No último episódio da primeira temporada de Raised by Wolves (sugestivamente intitulado “O início”) fica claro que tanto as vozes e aparições escutadas e vistas pelos personagens, quanto os “milagres” ocorridos ao longo da ação, quanto a inexplicável gravidez de Mãe são obras de uma inteligência desconhecida. A entidade não revelada conseguiu não apenas colocar vozes nas cabeças dos personagens mas também invadir os sistemas da arca para convencer Mãe a utilizar sua avançada tecnologia para “dar à luz” a um animal completamente desconhecido para os novos habitantes do planeta. Pior, o novo animal possui algumas das habilidades dela, como a capacidade de voar.
O que a série pretende com isso é explorar a terceira Lei de Clarke: qualquer tecnologia suficientemente avançada é indistinguível de magia. Por desconhecerem e não estarem preparados para as habilidades da entidade que habita o planeta, os personagens dão as próprias explicações para os eventos e se colocam no centro dos acontecimentos. Eles são facilmente manipulados ao interpretar as ordens escutadas como a vontade de um criador benevolente, quando na verdade se tratava apenas de uma entidade mundana e altamente avançada.
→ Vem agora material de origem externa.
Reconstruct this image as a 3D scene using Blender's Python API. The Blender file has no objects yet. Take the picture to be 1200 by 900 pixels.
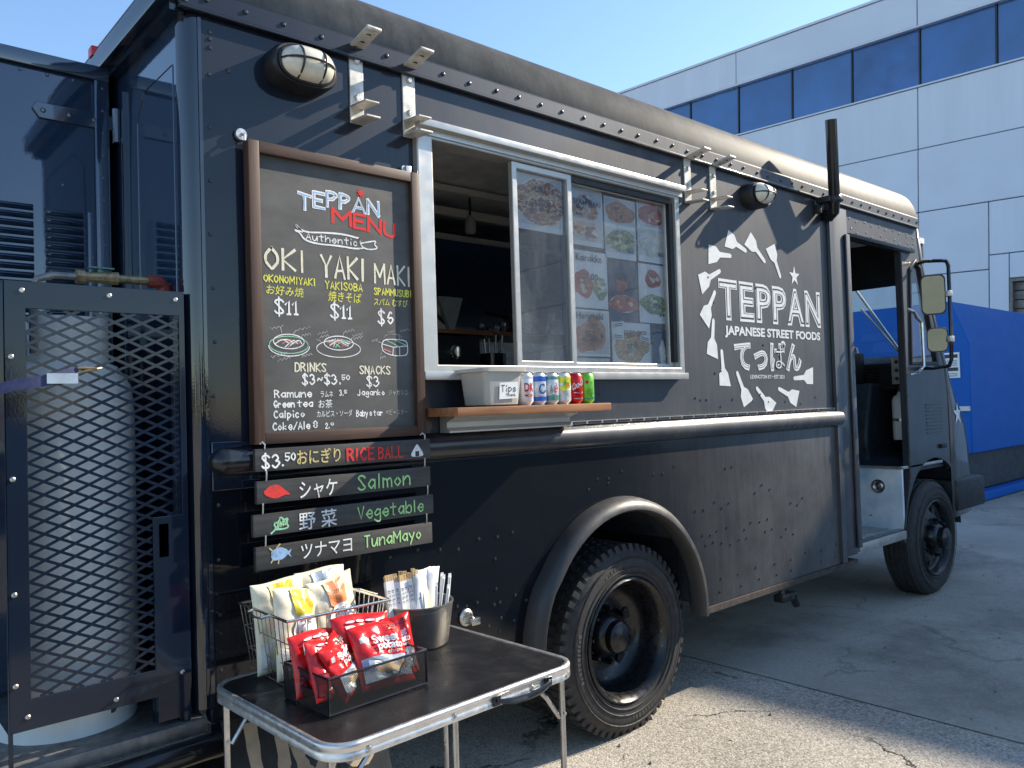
import bpy, bmesh, math, random
from mathutils import Vector, Matrix
random.seed(7)
R = math.radians
S = bpy.context.scene
C = S.collection

# ------------------------------------------------------------------ camera, sky, sun, exposure
cam = bpy.data.objects.new('camera', bpy.data.cameras.new('camera'))
C.objects.link(cam)
_r = Vector((0.7466, -0.6645, -0.0310)).normalized()          # image right
_f = Vector((0.6653, 0.7461, 0.0265)).normalized()            # viewing direction
_u = _r.cross(_f).normalized(); _f = _u.cross(_r).normalized()
cam.matrix_world = Matrix(((_r.x, _u.x, -_f.x, -0.815), (_r.y, _u.y, -_f.y, -2.275), (_r.z, _u.z, -_f.z, 1.423), (0, 0, 0, 1)))
cam.data.sensor_width = 36.0
cam.data.lens = 940 / 1200 * 36
cam.data.clip_start = 0.05
cam.data.clip_end = 2000
S.camera = cam

SUN = Vector((0.961, -0.276, 0.634)).normalized()             # towards the sun
world = bpy.data.worlds.new('World'); S.world = world
world.use_nodes = True
wn = world.node_tree.nodes; wl = world.node_tree.links
sky = wn.new('ShaderNodeTexSky'); sky.sky_type = 'NISHITA'; sky.sun_disc = False
sky.sun_elevation = math.asin(SUN.z)
sky.sun_rotation = math.atan2(SUN.x, SUN.y)
sky.altitude = 300; sky.air_density = 1.2; sky.dust_density = 0.4; sky.ozone_density = 4.0
bg = wn['Background']; bg.inputs['Strength'].default_value = 0.138
wl.new(sky.outputs['Color'], bg.inputs['Color'])
sl = bpy.data.lights.new('sun', 'SUN'); sl.energy = 4.6; sl.angle = R(0.53); sl.color = (1.0, 0.89, 0.73)
so = bpy.data.objects.new('sun', sl); C.objects.link(so)
so.rotation_euler = SUN.to_track_quat('Z', 'Y').to_euler()
S.view_settings.view_transform = 'Standard'; S.view_settings.look = 'None'
S.view_settings.exposure = 0.92; S.view_settings.gamma = 1.0
S.view_settings.use_curve_mapping = False
S.cycles.max_bounces = 8; S.cycles.transparent_max_bounces = 24
S.cycles.use_denoising = True

# ------------------------------------------------------------------ materials
def nodes_of(name):
    m = bpy.data.materials.new(name); m.use_nodes = True
    nt = m.node_tree
    return m, nt, nt.nodes['Principled BSDF'], nt.nodes['Material Output']

def noise(nt, scale, detail=4.0, rough=0.55, stretch=(1, 1, 1), w=0):
    tc = nt.nodes.new('ShaderNodeTexCoord'); mp = nt.nodes.new('ShaderNodeMapping')
    mp.inputs['Scale'].default_value = stretch
    mp.inputs['Location'].default_value = (w, w * 1.7, w * 0.3)
    nz = nt.nodes.new('ShaderNodeTexNoise')
    nz.inputs['Scale'].default_value = scale; nz.inputs['Detail'].default_value = detail; nz.inputs['Roughness'].default_value = rough
    nt.links.new(tc.outputs['Object'], mp.inputs['Vector']); nt.links.new(mp.outputs['Vector'], nz.inputs['Vector'])
    return nz.outputs['Fac']

def ramp(nt, fac, stops):
    r = nt.nodes.new('ShaderNodeValToRGB'); e = r.color_ramp.elements
    while len(e) < len(stops): e.new(0.5)
    for q, (p, c) in zip(e, stops):
        q.position = p
        q.color = (c, c, c, 1) if not isinstance(c, tuple) else (c[0], c[1], c[2], 1)
    nt.links.new(fac, r.inputs['Fac'])
    return r.outputs['Color']

def mul(nt, a, b, op='MULTIPLY'):
    m = nt.nodes.new('ShaderNodeMath'); m.operation = op
    for i, x in enumerate((a, b)):
        if isinstance(x, (int, float)): m.inputs[i].default_value = x
        else: nt.links.new(x, m.inputs[i])
    return m.outputs[0]

def mix(nt, fac, a, b):
    m = nt.nodes.new('ShaderNodeMix'); m.data_type = 'RGBA'
    if isinstance(fac, (int, float)): m.inputs[0].default_value = fac
    else: nt.links.new(fac, m.inputs[0])
    for i, x in ((6, a), (7, b)):
        if isinstance(x, tuple): m.inputs[i].default_value = (x[0], x[1], x[2], 1)
        else: nt.links.new(x, m.inputs[i])
    return m.outputs[2]

def bump(nt, p, h, strength=0.3, dist=0.01):
    b = nt.nodes.new('ShaderNodeBump'); b.inputs['Strength'].default_value = strength; b.inputs['Distance'].default_value = dist
    nt.links.new(h, b.inputs['Height']); nt.links.new(b.outputs['Normal'], p.inputs['Normal'])

def simple(name, col, rough=0.5, metal=0.0, var=0.25, vscale=14, stretch=(1, 1, 1), bmp=0.0, bscale=60, spec=None, coat=0.0, rvar=0.12):
    """an even-coloured surface with wear: the colour and the gloss both wander a little"""
    m, nt, p, o = nodes_of(name)
    n = noise(nt, vscale, 5, 0.6, stretch)
    lo = tuple(c * (1 - var) for c in col); hi = tuple(min(1, c * (1 + var)) for c in col)
    nt.links.new(ramp(nt, n, [(0.3, lo), (0.7, hi)]), p.inputs['Base Color'])
    n2 = noise(nt, vscale * 2.3, 4, 0.6, stretch, 3)
    nt.links.new(ramp(nt, n2, [(0.3, max(0.02, rough - rvar)), (0.72, min(1, rough + rvar))]), p.inputs['Roughness'])
    p.inputs['Metallic'].default_value = metal
    if spec is not None: p.inputs['Specular IOR Level'].default_value = spec
    if coat: p.inputs['Coat Weight'].default_value = coat; p.inputs['Coat Roughness'].default_value = 0.08
    if bmp: bump(nt, p, noise(nt, bscale, 6, 0.65), bmp, 0.004)
    return m

def paint_mat(name, base, dust, amount, rough=0.05, wav=0.10, lo=0.42, hi=0.75, coat=1.0, ior=1.6, spec=0.5, grad=None, sw=0.34):
    """glossy dark vehicle enamel: vertical rain streaks of dry road dust (thicker towards the front axle), faint sheet-metal waves"""
    m, nt, p, o = nodes_of(name)
    st = noise(nt, 19, 7, 0.72, (1.0, 1.0, 0.05))
    big = noise(nt, 1.1, 4, 0.6, (1, 1, 0.8), 5)
    fine = noise(nt, 130, 3, 0.6, (1, 1, 0.02), 2)
    blot = noise(nt, 5.0, 5, 0.7, (1, 1, 0.7), 8)
    f = mul(nt, ramp(nt, st, [(lo, 0.0), (hi, 1.0)]), ramp(nt, big, [(0.3, 0.2), (0.7, 1.0)]))
    f = mul(nt, mul(nt, f, sw), mul(nt, mul(nt, fine, 0.24), mul(nt, ramp(nt, blot, [(0.36, 0.0), (0.68, 1.0)]), 0.34), 'ADD'), 'ADD')
    fac = mul(nt, f, amount)
    sp = spec
    if grad:
        x0, x1, g0 = grad
        tc = nt.nodes.new('ShaderNodeTexCoord'); sx = nt.nodes.new('ShaderNodeSeparateXYZ'); nt.links.new(tc.outputs['Object'], sx.inputs[0])
        mr = nt.nodes.new('ShaderNodeMapRange'); mr.interpolation_type = 'SMOOTHSTEP'
        mr.inputs[1].default_value = x0; mr.inputs[2].default_value = x1; mr.inputs[3].default_value = g0; mr.inputs[4].default_value = 1.0
        nt.links.new(sx.outputs[0], mr.inputs[0])
        fac = mul(nt, fac, mr.outputs[0]); sp = mul(nt, mr.outputs[0], spec)
    nt.links.new(mix(nt, fac, base, dust), p.inputs['Base Color'])
    p.inputs['Roughness'].default_value = 0.58
    if isinstance(sp, float): p.inputs['Specular IOR Level'].default_value = sp
    else: nt.links.new(sp, p.inputs['Specular IOR Level'])
    p.inputs['Coat Weight'].default_value = coat; p.inputs['Coat IOR'].default_value = ior
    nt.links.new(mul(nt, mul(nt, fac, 0.3), rough, 'ADD'), p.inputs['Coat Roughness'])
    b1 = nt.nodes.new('ShaderNodeBump'); b1.inputs['Strength'].default_value = wav; b1.inputs['Distance'].default_value = 0.03
    nt.links.new(noise(nt, 1.9, 2, 0.4, (1, 1, 1), 9), b1.inputs['Height'])
    b2 = nt.nodes.new('ShaderNodeBump'); b2.inputs['Strength'].default_value = 0.08; b2.inputs['Distance'].default_value = 0.0008
    nt.links.new(noise(nt, 160, 2, 0.5), b2.inputs['Height']); nt.links.new(b1.outputs['Normal'], b2.inputs['Normal'])
    nt.links.new(b2.outputs['Normal'], p.inputs['Normal'])
    for inp in ('Coat Normal',): nt.links.new(b2.outputs['Normal'], p.inputs[inp])
    return m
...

No caminho até essas revelações, Raised by Wolves explora várias outras ideias e situações relativas à religião, ao ateísmo e à psicologia humana. Mais que isso, a série é um fantástico, perturbador e impiedoso trabalho de ficção científica, misturando drama, suspense e terror de forma nunca antes vista. No aspecto tecnológico, os grandes destaques são os androides do tipo Necromancer, como Mãe, que são armas de destruição em massa capazes de manipular tanto ondas sonoras quanto forças gravitacionais para destruir seus inimigos, resultando em cenas tão belas quanto aterradoras.
Para as possíveis próximas temporadas (a segunda já foi confirmada), resta ver se a relação entre Campion e Paul realmente vai evoluir para uma fraternidade semelhante a de Rômulo e Remo. Mas antes de erguerem uma nova civilização, eles precisarão passar por uma verdadeira luta pela sobrevivência diante de formas de vida que ainda são um mistério para a humanidade.
E farão isso em meio a muita iconografia religiosa. O planeta e seus dois habitantes iniciais (Mãe e Pai) representam versões distorcidas do Jardim do Éden e de Adão e Eva. Para todos os efeitos, Mãe foi seduzida e engravidada por uma serpente, cometendo um “pecado” que muda tudo e que coloca a vida de todos em risco. Além disso, a posição de ataque adotada pelos Necromancers em muito se assemelha a de uma pessoa crucificada.